Lest one criticize this example as selective, bear in mind that this memorandum is actually one of the less aggressive examples of Bush administration lawyers underwriting (in Goldsmith and Waxman’s own anodyne words) “broad presidential prerogatives in other military contexts.” And the President’s Surveillance Program that the May 2004 memo almost wholly reauthorized was just one of the Bush administration’s extraordinary profiles in war-related unilateralism. To briefly run through the macabre litany, there were also secret renditions; torture; executive-branch–ordered military commissions; detentions of U.S. citizens (and one non-citizen) on U.S. soil without due process; the defense of Guantánamo as a Constitution-free zone; and a host of other contexts in which the President’s unilateral “war powers” were argued to trump ordinary statutory restrictions. Needless to say, the Bush administration was not exactly solicitous of Congress’s views—or even its right to have a view—on those matters. And while the latter years of the Bush administration—thanks in no small part to Goldsmith—saw the withdrawal of the government’s most extreme theories of executive war powers, those theories are still necessary to any fair comparison of the Bush administration’s overall approach to President Obama’s.
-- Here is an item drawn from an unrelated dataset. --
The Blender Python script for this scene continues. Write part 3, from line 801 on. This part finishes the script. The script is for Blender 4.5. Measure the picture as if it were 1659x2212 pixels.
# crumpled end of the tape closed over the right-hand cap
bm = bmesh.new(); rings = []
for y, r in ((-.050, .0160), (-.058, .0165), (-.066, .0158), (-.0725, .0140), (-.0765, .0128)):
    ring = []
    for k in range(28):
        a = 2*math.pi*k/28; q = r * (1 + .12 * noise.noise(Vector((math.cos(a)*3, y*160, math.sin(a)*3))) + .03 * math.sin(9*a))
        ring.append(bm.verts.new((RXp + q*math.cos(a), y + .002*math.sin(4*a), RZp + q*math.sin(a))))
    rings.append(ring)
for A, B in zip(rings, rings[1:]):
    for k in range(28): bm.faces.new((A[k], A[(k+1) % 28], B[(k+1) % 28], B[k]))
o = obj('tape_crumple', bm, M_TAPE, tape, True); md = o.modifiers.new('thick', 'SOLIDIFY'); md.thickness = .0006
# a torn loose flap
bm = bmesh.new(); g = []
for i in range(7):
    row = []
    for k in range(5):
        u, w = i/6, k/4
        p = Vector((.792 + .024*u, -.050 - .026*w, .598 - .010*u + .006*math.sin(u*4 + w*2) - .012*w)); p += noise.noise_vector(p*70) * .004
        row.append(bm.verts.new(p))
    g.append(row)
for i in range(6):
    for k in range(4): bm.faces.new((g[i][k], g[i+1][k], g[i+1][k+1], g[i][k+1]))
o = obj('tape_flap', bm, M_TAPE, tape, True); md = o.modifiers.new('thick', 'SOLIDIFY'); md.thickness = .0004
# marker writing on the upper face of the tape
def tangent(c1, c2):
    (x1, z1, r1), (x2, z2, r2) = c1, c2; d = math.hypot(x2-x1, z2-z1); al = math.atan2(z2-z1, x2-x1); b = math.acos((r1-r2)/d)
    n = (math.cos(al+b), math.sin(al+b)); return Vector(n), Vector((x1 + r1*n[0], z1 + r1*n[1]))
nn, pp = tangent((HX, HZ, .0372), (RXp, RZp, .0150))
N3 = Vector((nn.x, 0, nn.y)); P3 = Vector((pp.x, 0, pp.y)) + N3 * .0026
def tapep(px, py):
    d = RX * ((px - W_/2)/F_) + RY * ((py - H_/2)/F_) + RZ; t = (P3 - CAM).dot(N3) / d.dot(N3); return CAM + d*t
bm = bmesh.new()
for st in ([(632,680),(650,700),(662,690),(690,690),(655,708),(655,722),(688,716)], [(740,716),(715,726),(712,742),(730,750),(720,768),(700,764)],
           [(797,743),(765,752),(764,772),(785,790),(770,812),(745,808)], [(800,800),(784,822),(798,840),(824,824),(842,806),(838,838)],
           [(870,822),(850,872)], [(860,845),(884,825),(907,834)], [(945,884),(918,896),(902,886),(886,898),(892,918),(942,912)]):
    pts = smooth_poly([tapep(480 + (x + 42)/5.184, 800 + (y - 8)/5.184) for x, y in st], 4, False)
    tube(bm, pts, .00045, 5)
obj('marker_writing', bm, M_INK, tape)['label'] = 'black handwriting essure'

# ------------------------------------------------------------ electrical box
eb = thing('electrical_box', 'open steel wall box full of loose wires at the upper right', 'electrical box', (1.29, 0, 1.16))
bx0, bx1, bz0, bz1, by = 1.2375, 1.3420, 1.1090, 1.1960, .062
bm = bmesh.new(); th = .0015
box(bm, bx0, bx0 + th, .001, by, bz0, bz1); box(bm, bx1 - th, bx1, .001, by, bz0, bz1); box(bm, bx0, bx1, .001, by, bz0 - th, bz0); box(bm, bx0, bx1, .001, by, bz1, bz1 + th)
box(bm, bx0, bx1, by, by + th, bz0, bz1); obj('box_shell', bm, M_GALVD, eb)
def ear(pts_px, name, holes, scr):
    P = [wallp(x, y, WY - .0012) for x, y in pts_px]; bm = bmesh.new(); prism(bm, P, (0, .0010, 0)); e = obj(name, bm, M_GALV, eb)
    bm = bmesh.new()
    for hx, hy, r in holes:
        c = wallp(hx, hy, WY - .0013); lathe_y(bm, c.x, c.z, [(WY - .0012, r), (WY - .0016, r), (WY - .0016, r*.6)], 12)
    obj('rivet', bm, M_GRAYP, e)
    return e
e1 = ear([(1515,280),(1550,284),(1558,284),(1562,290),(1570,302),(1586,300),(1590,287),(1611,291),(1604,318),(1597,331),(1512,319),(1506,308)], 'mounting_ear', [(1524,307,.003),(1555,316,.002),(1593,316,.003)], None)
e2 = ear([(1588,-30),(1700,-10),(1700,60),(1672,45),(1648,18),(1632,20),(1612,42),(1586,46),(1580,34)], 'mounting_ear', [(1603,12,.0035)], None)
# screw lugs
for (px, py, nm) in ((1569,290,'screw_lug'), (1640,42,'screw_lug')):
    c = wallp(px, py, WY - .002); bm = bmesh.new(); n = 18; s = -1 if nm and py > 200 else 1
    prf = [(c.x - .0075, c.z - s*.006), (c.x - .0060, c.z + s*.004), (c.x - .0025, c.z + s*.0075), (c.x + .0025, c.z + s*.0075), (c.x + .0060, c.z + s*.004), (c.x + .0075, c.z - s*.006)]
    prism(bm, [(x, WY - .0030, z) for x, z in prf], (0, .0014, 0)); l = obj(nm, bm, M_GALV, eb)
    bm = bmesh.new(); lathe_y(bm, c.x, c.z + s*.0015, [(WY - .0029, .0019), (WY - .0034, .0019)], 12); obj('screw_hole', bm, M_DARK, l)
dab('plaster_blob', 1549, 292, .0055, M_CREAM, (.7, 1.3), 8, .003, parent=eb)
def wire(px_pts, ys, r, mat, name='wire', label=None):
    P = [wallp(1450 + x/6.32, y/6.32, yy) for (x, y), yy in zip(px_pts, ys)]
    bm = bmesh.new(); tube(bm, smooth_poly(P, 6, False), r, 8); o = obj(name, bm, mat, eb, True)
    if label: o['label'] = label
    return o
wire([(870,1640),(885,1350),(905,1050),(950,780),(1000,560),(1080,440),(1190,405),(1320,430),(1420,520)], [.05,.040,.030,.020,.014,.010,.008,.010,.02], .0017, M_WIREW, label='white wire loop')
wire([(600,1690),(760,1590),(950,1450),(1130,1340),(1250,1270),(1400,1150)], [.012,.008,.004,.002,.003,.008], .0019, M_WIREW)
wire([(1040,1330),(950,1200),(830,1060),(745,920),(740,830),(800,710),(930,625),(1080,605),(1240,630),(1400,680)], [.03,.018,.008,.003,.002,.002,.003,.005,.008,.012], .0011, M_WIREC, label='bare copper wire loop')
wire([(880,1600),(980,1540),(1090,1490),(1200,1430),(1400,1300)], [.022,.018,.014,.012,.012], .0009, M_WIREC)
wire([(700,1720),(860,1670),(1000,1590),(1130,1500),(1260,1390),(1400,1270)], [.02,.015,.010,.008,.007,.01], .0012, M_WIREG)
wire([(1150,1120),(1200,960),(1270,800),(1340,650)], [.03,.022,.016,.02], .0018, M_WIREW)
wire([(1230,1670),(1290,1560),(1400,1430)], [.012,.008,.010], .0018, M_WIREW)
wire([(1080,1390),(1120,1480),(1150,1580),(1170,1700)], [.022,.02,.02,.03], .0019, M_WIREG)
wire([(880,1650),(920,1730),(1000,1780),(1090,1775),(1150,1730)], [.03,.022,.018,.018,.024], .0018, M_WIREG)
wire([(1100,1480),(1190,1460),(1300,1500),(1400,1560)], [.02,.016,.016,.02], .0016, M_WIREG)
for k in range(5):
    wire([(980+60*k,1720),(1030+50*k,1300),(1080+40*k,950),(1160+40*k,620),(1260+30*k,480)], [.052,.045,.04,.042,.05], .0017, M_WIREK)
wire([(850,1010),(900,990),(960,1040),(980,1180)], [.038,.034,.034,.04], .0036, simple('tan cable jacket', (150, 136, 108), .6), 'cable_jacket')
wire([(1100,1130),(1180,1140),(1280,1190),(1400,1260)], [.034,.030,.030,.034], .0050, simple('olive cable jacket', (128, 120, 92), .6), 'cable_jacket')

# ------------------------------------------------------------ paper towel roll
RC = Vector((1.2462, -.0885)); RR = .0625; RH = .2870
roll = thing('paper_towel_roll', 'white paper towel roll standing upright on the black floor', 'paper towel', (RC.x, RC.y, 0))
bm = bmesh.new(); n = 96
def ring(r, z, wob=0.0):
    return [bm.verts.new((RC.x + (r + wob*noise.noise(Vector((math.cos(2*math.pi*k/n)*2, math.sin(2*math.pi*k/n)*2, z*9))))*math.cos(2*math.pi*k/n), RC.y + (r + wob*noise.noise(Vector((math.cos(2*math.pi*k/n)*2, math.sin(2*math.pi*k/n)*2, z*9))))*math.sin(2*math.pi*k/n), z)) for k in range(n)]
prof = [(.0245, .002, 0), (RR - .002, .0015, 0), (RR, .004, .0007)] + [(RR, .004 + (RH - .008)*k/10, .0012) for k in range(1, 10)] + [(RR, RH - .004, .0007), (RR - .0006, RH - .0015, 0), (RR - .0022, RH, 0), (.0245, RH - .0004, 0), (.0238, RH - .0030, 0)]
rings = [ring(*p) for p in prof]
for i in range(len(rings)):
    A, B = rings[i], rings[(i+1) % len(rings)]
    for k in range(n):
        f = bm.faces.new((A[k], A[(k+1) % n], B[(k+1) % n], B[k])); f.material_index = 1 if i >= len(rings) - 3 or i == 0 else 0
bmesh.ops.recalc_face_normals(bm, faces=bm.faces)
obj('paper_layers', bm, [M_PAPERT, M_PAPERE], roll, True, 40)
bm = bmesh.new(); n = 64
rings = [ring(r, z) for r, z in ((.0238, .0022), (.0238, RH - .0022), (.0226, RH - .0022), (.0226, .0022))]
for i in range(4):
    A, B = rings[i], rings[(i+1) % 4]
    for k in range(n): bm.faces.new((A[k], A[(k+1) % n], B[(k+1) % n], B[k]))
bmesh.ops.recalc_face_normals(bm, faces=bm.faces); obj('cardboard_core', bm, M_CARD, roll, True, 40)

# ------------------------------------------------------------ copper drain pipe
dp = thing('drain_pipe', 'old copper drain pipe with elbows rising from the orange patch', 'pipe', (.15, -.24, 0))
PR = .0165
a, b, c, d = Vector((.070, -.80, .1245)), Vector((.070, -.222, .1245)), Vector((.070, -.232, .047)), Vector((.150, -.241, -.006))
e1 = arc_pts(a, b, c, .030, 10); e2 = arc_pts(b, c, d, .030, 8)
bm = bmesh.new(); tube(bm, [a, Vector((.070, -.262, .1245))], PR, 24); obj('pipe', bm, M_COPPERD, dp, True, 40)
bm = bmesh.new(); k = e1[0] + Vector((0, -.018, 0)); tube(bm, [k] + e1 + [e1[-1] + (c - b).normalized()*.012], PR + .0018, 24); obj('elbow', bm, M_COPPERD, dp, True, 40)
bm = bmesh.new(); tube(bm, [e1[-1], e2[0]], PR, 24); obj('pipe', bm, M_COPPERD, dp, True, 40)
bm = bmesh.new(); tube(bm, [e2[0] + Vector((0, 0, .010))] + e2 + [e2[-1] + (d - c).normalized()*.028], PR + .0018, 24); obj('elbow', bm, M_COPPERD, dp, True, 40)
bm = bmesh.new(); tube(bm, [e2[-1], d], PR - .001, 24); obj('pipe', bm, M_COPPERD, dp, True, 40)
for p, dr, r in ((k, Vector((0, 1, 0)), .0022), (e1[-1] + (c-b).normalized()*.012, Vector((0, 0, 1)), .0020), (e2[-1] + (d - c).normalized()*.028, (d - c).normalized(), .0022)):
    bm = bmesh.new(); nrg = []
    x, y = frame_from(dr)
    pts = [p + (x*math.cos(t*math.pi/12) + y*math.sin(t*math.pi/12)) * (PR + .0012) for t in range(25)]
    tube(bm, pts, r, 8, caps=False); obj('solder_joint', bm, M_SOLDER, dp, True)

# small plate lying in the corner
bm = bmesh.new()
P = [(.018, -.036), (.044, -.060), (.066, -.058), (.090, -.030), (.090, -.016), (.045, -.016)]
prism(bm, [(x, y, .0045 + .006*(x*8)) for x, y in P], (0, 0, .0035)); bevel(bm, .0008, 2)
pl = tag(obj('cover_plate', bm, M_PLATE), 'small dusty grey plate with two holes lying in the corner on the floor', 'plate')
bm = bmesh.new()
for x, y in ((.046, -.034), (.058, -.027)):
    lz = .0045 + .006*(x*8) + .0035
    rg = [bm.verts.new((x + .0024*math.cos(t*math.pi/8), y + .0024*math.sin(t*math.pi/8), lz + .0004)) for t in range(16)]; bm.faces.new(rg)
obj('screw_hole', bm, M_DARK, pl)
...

As one critic has written of the Bush era:

[T]he President now has a very broad view of his unilateral war powers; . . . formal congressional approval is not a priority . . . ; the White House doesn’t want to expend (or doesn’t have) the resources that seeking and winning congressional approval would require; it doesn’t want to suffer through the formal national debate; and it fears it might lose the debate (either outright, or with a limitation on presidential power), which would be politically and legally humiliating. None of these are good reasons from a constitutional perspective, and in light of the costs of unilateralism. And the White House is mistaken to think that informal briefings to congressional leaders are a substitute, even a near-substitute, for formal public congressional debate and authorization. Such secret ex ante deliberations lack constitutional significance, and they won’t help one bit politically once things go contrary to plan, as they always do.

I’m kidding, of course—that critic was Jack Goldsmith, two months ago, talking about President Obama’s new excursions in the Middle East.
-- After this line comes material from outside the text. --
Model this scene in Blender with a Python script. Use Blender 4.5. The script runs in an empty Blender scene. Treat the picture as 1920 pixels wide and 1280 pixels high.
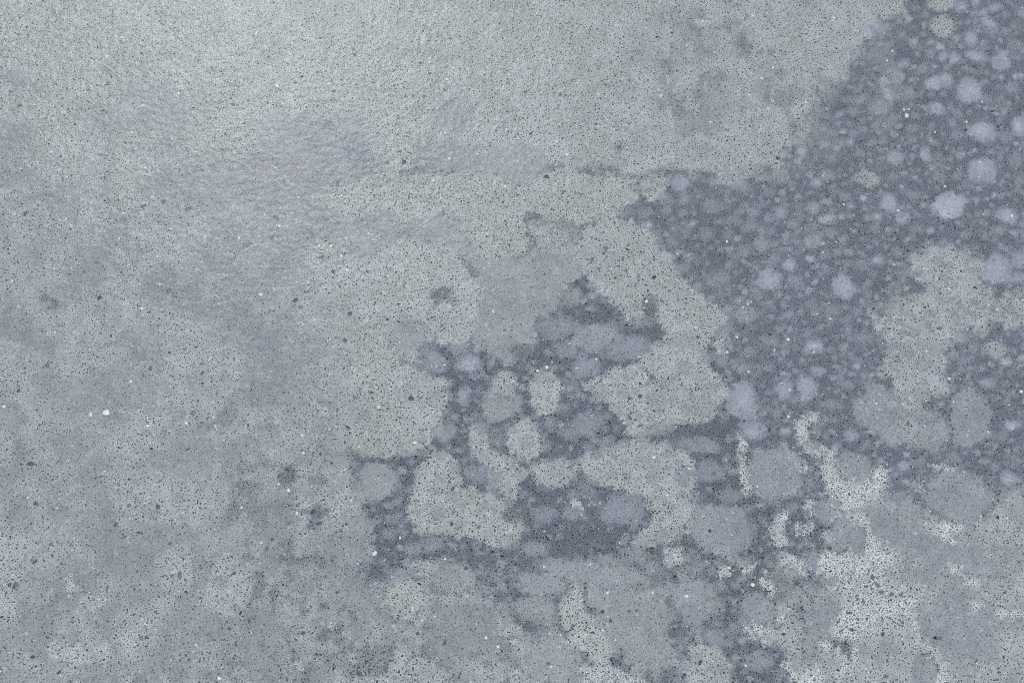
import bpy, math, random
import numpy as np
random.seed(7); RNG = np.random.default_rng(7)
C = bpy.context.scene.collection
SC = bpy.context.scene

# ---------------------------------------------------------------- camera, light, exposure
TOP = 0.020                                   # the slab's upper face, its foot is at z = 0
THETA = math.radians(27.0); DIST = 0.46; HFOV = math.radians(47.0)
cam_d = bpy.data.cameras.new('camera'); cam = bpy.data.objects.new('camera', cam_d); C.objects.link(cam)
cam_d.sensor_fit = 'HORIZONTAL'; cam_d.angle = HFOV; cam_d.clip_start = 0.01; cam_d.clip_end = 20
cam.location = (0, -DIST*math.sin(THETA), TOP + DIST*math.cos(THETA)); cam.rotation_euler = (THETA, 0, 0)
SC.camera = cam
w = bpy.data.worlds.new('World'); SC.world = w; w.use_nodes = True
w.node_tree.nodes['Background'].inputs[0].default_value = (0.93, 0.965, 1.0, 1)
w.node_tree.nodes['Background'].inputs[1].default_value = 0.385

def area(name, loc, target, size, energy, col):
    l = bpy.data.lights.new(name, 'AREA'); l.shape = 'RECTANGLE'; l.size, l.size_y = size; l.energy = energy; l.color = col
    o = bpy.data.objects.new(name, l); C.objects.link(o); o.location = loc
    import mathutils
    o.rotation_euler = (mathutils.Vector(target) - mathutils.Vector(loc)).to_track_quat('-Z', 'Y').to_euler()
area('overhead_softbox', (-0.4, -0.9, 1.7), (0, 0, 0), (1.2, 0.9), 16.6, (1.0, 1.0, 0.99))
area('window_light', (-0.329, 0.946, 0.791), (-0.11, 0.19, 0), (0.46, 0.12), 3.5, (1.0, 1.0, 0.98))
area('side_light', (1.7, 0.2, 0.9), (0.1, 0, 0), (0.7, 0.9), 7.5, (0.84, 0.90, 1.0))
SC.view_settings.view_transform = 'Standard'; SC.view_settings.look = 'None'
SC.cycles.filter_width = 1.1; SC.cycles.use_denoising = False   # the grains are finer than a denoiser keeps
SC.view_settings.exposure = 0.0; SC.view_settings.gamma = 1.0

# ---------------------------------------------------------------- photograph pixel <-> point on the slab
F = 960/math.tan(HFOV/2); ST, CT = math.sin(THETA), math.cos(THETA)
def to_px(x, y):
    vy = y + DIST*ST; vz = -DIST*CT
    up = vy*CT + vz*ST; depth = vy*ST - vz*CT
    return 960 + F*x/depth, 640 - F*up/depth
def to_world(px, py):
    a = (px-960)/F; b = (640-py)/F
    dx = a; dy = b*CT + ST; dz = b*ST - CT
    t = -DIST*CT/dz
    return dx*t, -DIST*ST + dy*t
MPP = DIST/F                                   # metres per photograph pixel at the middle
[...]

By narrowing the terms of the presidential comparison to the initiation of war to the exclusion of its conduct, Goldsmith and Waxman are undermining the force of their analysis with an effort that has the effect—if not the intent—of casting the prior administration’s history in a more favorable (and, arguably, partisan) light. And Goldsmith and Waxman’s resort to criticisms concerning President Obama’s “failure of leadership”—by now, an almost quintessential partisan cudgel from the right—do not help to dispel this perception.
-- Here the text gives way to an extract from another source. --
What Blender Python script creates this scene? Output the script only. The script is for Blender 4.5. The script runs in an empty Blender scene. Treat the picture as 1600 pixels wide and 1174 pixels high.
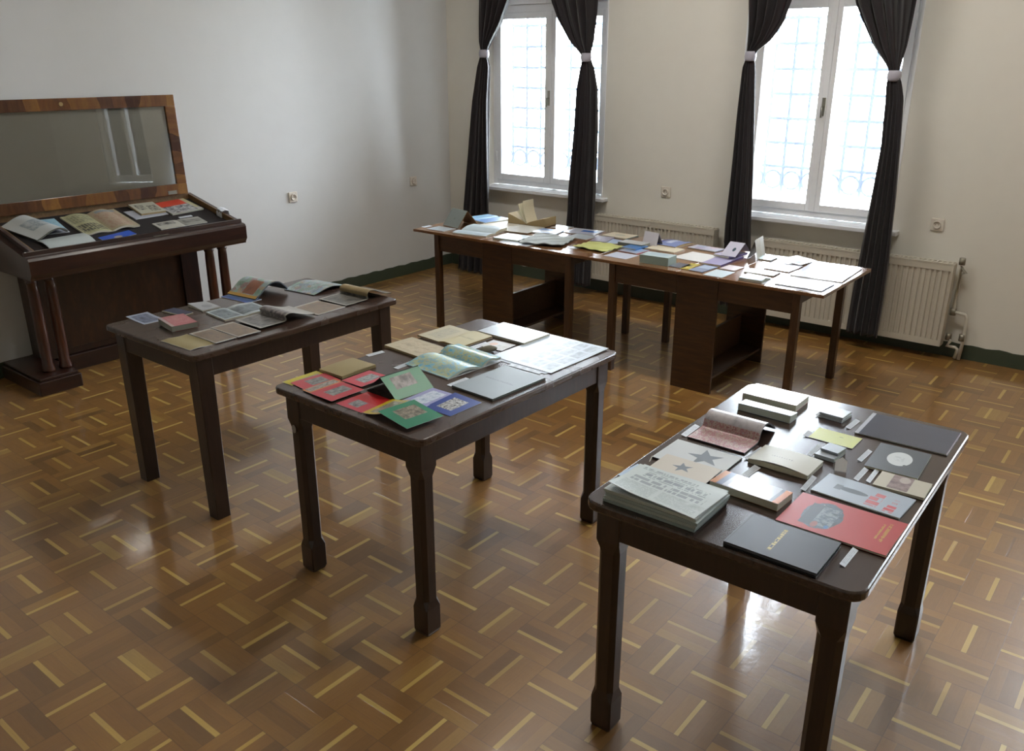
import bpy, math, random
from mathutils import Vector, Matrix
rnd = random.Random(7)
scn = bpy.context.scene
C = scn.collection
# ------------------------------------------------------------------ camera
# room frame: origin in the far corner of the floor, +X along the window wall, +Y out through it, +Z up
CAM = Vector((5.594, -6.038, 1.855))
FW = Vector((-0.5869, 0.7319, -0.3467)).normalized()
RT = FW.cross(Vector((0, 0, 1))).normalized()
UP = RT.cross(FW)
FPX = 1330.2
cd = bpy.data.cameras.new('camera'); cam = bpy.data.objects.new('camera', cd); C.objects.link(cam)
cd.sensor_fit = 'HORIZONTAL'; cd.sensor_width = 36; cd.lens = 36 * FPX / 1600
cd.clip_start = .05; cd.clip_end = 300
m = Matrix((RT, UP, -FW)).transposed().to_4x4(); m.translation = CAM
cam.matrix_world = m
scn.camera = cam
# ------------------------------------------------------------------ daylight
SKY = 46.0
w = bpy.data.worlds.new('world'); scn.world = w; w.use_nodes = True
nt = w.node_tree; nt.nodes.clear()
bg = nt.nodes.new('ShaderNodeBackground'); wo = nt.nodes.new('ShaderNodeOutputWorld')
tc = nt.nodes.new('ShaderNodeTexCoord'); sx = nt.nodes.new('ShaderNodeSeparateXYZ'); rp = nt.nodes.new('ShaderNodeValToRGB')
nt.links.new(tc.outputs['Generated'], sx.inputs[0]); nt.links.new(sx.outputs['Z'], rp.inputs[0])
rp.color_ramp.elements[0].position = 0.0; rp.color_ramp.elements[0].color = (.72, .78, .84, 1)
rp.color_ramp.elements[1].position = .35; rp.color_ramp.elements[1].color = (.82, .91, 1, 1)
nt.links.new(rp.outputs[0], bg.inputs[0]); bg.inputs[1].default_value = SKY
nt.links.new(bg.outputs[0], wo.inputs[0])
scn.view_settings.view_transform = 'Standard'; scn.view_settings.look = 'None'
scn.view_settings.gamma = 1; scn.view_settings.exposure = 0.0
scn.view_settings.use_curve_mapping = False
scn.cycles.max_bounces = 10; scn.cycles.diffuse_bounces = 7; scn.cycles.glossy_bounces = 4
scn.cycles.transparent_max_bounces = 12; scn.cycles.sample_clamp_indirect = 8
WINX = [(0.467, 1.700), (2.870, 4.000), (5.55, 6.75)]
WZ0, WZ1 = 0.80, 3.20
for x0, x1 in WINX:                                   # sky portals in the window openings
    l = bpy.data.lights.new('window_portal', 'AREA'); o = bpy.data.objects.new('window_portal', l); C.objects.link(o)
    l.shape = 'RECTANGLE'; l.size = x1 - x0; l.size_y = WZ1 - WZ0; l.cycles.is_portal = True
    o.location = ((x0 + x1) / 2, .215, (WZ0 + WZ1) / 2); o.rotation_euler = (math.radians(-90), 0, 0)

# ------------------------------------------------------------------ photo measuring: a pixel becomes a point on a real plane
def ray(px, py): return FW + RT * ((px - 800) / FPX) - UP * ((py - 587) / FPX)
class Plane:
    def __init__(s, o, n): s.o = Vector(o); s.n = Vector(n).normalized()
    def hit(s, px, py, t=0):
        d = ray(px, py); o = s.o + s.n * t
        return CAM + d * ((o - CAM).dot(s.n) / d.dot(s.n))
def on_y(px, py, Y): d = ray(px, py); return CAM + d * ((Y - CAM.y) / d.y)
def on_x(px, py, X): d = ray(px, py); return CAM + d * ((X - CAM.x) / d.x)
def fit(pl, pts, t):
    """four corners (near, right, far, left as seen) -> centre on plane, unit axes, width, depth"""
    P = [None if p is None else pl.hit(p[0], p[1], t) for p in pts]
    for i in range(4):
        if P[i] is None: P[i] = P[(i + 1) % 4] + P[(i + 3) % 4] - P[(i + 2) % 4]
    a = ((P[1] - P[0]) + (P[2] - P[3])) / 2; b = ((P[3] - P[0]) + (P[2] - P[1])) / 2
    c = (P[0] + P[1] + P[2] + P[3]) / 4
    ex = (a + b.cross(pl.n)).normalized(); ey = pl.n.cross(ex).normalized()
    return c - pl.n * t, ex, ey, a.dot(ex), b.dot(ey)

# ------------------------------------------------------------------ node helpers
class NT:
    def __init__(s, name):
        s.m = bpy.data.materials.new(name); s.m.use_nodes = True; s.t = s.m.node_tree; s.t.nodes.clear()
        s.out = s.t.nodes.new('ShaderNodeOutputMaterial')
    def n(s, ty, **kw):
        x = s.t.nodes.new(ty)
        for k, v in kw.items(): setattr(x, k, v)
        return x
    def put(s, sock, v):
        if isinstance(v, bpy.types.NodeSocket): s.t.links.new(v, sock)
        elif isinstance(v, (tuple, list)): sock.default_value = tuple(v) if len(sock.default_value) == len(v) else tuple(v) + (1,)
        else: sock.default_value = v
    def math(s, op, a, b=0, c=None):
        x = s.n('ShaderNodeMath', operation=op); s.put(x.inputs[0], a); s.put(x.inputs[1], b)
        if c is not None: s.put(x.inputs[2], c)
        return x.outputs[0]
    def mix(s, f, a, b, mode='MIX'):
        x = s.n('ShaderNodeMix', data_type='RGBA', blend_type=mode)
        s.put(x.inputs['Factor'], f); s.put(x.inputs['A'], a); s.put(x.inputs['B'], b); return x.outputs['Result']
    def comb(s, x, y, z=0):
        c = s.n('ShaderNodeCombineXYZ'); s.put(c.inputs[0], x); s.put(c.inputs[1], y); s.put(c.inputs[2], z); return c.outputs[0]
    def sep(s, v):
        c = s.n('ShaderNodeSeparateXYZ'); s.put(c.inputs[0], v); return c.outputs
    def noise(s, v, scale, detail=3, rough=.5):
        x = s.n('ShaderNodeTexNoise'); s.put(x.inputs['Vector'], v); x.inputs['Scale'].default_value = scale
        x.inputs['Detail'].default_value = detail; x.inputs['Roughness'].default_value = rough; return x.outputs
    def white(s, v):
        x = s.n('ShaderNodeTexWhiteNoise', noise_dimensions='3D'); s.put(x.inputs['Vector'], v); return x.outputs
    def ramp(s, f, stops):
        x = s.n('ShaderNodeValToRGB'); s.put(x.inputs[0], f); e = x.color_ramp.elements
        while len(e) < len(stops): e.new(.5)
        for q, (p, c) in zip(e, stops): q.position = p; q.color = (c[0], c[1], c[2], 1)
        return x.outputs[0]
    def bump(s, h, strength, dist=.001):
        x = s.n('ShaderNodeBump'); s.put(x.inputs['Height'], h); x.inputs['Strength'].default_value = strength
        x.inputs['Distance'].default_value = dist; return x.outputs[0]
    def bsdf(s, color, rough=.5, normal=None, **kw):
        b = s.n('ShaderNodeBsdfPrincipled'); s.put(b.inputs['Base Color'], color); s.put(b.inputs['Roughness'], rough)
        if normal is not None: s.put(b.inputs['Normal'], normal)
        for k, v in kw.items(): s.put(b.inputs[k.replace('_', ' ')], v)
        s.t.links.new(b.outputs[0], s.out.inputs[0]); return b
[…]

These elements greatly detract from Goldsmith and Waxman’s central, salient point: Because of the promising rhetoric and partisan cover under which President Obama’s management of the armed conflict with al-Qaeda have operated, Obama’s precedents “will be especially credible, and thus especially tempting, to future administrations,” and they may well “constitute a remarkable legacy of expanded presidential power to use military force.” That argument is forceful and sound in its own right. But if the Obama precedents ultimately carry more historical weight than the Bush ones, it is only because Bush’s actions were so extreme that history has already left them for dead.